Interspersed throughout is the story of a white-clad gangster (frequent Kiyoshi Kurosawa collaborator Kōji Yakusho) and his mistress, who explore the erotic aspects of food. Other shorter one-off scenes include a salaryman upstaging his superiors at a fancy restaurant with his extensive knowledge of haute cuisine, a class of women being taught the Western way of eating spaghetti while a Western patron at a nearby table does the opposite of what their etiquette teacher instructs, a grocer pursuing a food-squeezing woman through the aisles of his market, a man dealing with an abscessed tooth, and a derelict making Tampopo’s son a rice omelette while evading detection by a security guard, among others.

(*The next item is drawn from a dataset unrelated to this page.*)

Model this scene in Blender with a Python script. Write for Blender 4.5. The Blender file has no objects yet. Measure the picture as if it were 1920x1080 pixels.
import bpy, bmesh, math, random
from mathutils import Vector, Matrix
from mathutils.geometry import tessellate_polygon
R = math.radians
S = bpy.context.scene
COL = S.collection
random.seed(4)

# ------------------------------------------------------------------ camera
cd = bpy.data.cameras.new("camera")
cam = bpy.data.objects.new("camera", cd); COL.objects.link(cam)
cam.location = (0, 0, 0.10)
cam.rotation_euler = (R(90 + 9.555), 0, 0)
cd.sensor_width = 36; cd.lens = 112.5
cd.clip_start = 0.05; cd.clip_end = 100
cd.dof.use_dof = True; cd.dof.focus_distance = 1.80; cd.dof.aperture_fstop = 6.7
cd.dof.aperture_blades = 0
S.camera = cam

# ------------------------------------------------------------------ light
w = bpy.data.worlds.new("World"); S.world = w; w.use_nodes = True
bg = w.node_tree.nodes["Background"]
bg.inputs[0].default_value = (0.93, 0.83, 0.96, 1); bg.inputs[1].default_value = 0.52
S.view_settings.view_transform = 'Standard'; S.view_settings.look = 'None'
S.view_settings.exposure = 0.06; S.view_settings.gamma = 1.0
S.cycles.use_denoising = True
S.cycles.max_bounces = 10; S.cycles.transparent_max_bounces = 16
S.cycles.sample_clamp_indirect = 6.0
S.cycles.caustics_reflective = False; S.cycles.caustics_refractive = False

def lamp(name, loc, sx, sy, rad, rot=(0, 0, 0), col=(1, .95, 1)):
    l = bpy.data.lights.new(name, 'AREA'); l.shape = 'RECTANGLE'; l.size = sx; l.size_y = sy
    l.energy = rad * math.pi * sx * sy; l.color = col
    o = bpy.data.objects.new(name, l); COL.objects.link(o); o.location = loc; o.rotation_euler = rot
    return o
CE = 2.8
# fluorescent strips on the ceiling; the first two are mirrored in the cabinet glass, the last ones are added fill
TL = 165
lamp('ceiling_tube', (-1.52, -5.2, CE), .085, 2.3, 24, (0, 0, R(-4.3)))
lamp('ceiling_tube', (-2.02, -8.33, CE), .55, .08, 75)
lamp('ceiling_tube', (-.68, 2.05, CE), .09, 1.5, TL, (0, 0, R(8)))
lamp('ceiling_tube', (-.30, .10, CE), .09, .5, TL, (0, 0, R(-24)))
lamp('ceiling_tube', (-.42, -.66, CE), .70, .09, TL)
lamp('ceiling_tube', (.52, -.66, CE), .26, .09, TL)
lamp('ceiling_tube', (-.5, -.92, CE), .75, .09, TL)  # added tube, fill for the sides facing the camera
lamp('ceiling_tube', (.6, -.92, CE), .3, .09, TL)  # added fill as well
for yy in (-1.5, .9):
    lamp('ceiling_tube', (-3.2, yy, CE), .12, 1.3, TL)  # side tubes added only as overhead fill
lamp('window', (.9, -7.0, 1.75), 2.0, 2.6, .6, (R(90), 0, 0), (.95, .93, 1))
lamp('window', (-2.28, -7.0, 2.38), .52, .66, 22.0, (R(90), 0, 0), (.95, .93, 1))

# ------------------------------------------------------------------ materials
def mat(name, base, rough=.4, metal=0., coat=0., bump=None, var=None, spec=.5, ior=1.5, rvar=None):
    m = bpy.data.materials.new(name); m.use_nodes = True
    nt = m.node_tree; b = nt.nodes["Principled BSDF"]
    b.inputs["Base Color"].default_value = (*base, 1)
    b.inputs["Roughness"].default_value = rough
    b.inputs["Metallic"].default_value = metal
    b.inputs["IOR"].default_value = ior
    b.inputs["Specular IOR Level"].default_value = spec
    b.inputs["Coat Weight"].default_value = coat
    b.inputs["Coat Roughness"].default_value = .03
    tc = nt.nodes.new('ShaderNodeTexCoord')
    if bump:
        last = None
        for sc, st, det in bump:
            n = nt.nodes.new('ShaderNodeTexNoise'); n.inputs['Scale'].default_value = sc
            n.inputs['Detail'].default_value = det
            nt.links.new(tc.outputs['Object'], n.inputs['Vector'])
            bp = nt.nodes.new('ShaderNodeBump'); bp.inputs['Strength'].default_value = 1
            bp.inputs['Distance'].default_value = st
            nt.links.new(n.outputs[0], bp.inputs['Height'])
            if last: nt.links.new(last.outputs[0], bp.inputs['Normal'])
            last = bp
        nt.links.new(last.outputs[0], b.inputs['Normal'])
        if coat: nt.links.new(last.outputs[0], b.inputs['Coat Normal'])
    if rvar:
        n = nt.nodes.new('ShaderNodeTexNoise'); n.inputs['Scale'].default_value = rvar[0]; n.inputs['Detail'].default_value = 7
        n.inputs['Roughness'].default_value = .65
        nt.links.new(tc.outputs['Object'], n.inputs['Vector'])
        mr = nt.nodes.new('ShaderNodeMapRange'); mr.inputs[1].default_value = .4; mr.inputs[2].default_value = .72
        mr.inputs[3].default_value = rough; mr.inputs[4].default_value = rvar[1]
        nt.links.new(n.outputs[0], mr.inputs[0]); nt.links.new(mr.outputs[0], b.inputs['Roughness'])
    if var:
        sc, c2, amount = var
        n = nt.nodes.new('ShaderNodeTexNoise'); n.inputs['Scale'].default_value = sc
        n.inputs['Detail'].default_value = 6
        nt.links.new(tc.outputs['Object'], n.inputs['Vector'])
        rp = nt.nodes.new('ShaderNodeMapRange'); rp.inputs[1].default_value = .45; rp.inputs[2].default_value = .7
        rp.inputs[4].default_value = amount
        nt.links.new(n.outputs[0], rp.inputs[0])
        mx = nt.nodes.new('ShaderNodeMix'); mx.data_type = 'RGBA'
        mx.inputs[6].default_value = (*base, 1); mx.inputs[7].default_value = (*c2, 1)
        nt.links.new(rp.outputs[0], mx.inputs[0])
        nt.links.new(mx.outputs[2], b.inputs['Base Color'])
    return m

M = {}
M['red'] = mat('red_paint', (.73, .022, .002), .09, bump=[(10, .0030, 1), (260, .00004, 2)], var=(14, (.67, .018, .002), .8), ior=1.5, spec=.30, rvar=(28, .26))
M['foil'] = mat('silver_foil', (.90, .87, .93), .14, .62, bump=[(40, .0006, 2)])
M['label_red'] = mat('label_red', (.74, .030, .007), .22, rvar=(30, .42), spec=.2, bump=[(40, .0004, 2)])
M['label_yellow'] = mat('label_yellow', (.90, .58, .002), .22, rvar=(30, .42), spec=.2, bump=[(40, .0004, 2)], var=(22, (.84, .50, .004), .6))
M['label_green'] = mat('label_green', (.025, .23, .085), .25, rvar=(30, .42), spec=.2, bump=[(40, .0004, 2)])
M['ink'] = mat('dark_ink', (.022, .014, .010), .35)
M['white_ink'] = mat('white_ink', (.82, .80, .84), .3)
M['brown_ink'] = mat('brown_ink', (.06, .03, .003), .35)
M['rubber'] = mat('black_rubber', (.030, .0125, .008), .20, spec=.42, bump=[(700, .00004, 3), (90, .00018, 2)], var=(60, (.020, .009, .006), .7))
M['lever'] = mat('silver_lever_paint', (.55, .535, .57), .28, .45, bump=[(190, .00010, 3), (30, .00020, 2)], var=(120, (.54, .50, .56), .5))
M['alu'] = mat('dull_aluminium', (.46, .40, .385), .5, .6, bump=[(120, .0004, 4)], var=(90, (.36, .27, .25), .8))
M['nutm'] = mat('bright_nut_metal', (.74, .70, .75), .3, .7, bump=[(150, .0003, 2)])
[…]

Using tropes that one would normally find in Western genre films, Tampopo paints Gorō as the high plains drifter who wanders into town and saves a local homesteader, except that he does so with his cooking skills and not his guns (although his fists come in handy more than once). There are recurring Western-like themes, like the defeated enemy who becomes a friend (which plays out not just between Gorō and Pisuken but also between Tampopo’s son and the bullies who frequently harass him), the training montage straight out of the original Magnificent Seven, and even an ending scene that plays out as a virtual recreation of the end of Shane. This juxtaposition of Western archetypes and Eastern social rules and concepts make for a delightful and refreshing movie that’s sure to make you laugh and hunger.

Tampopo is available in several DVD releases, but, as always, the Criterion version is most highly recommended.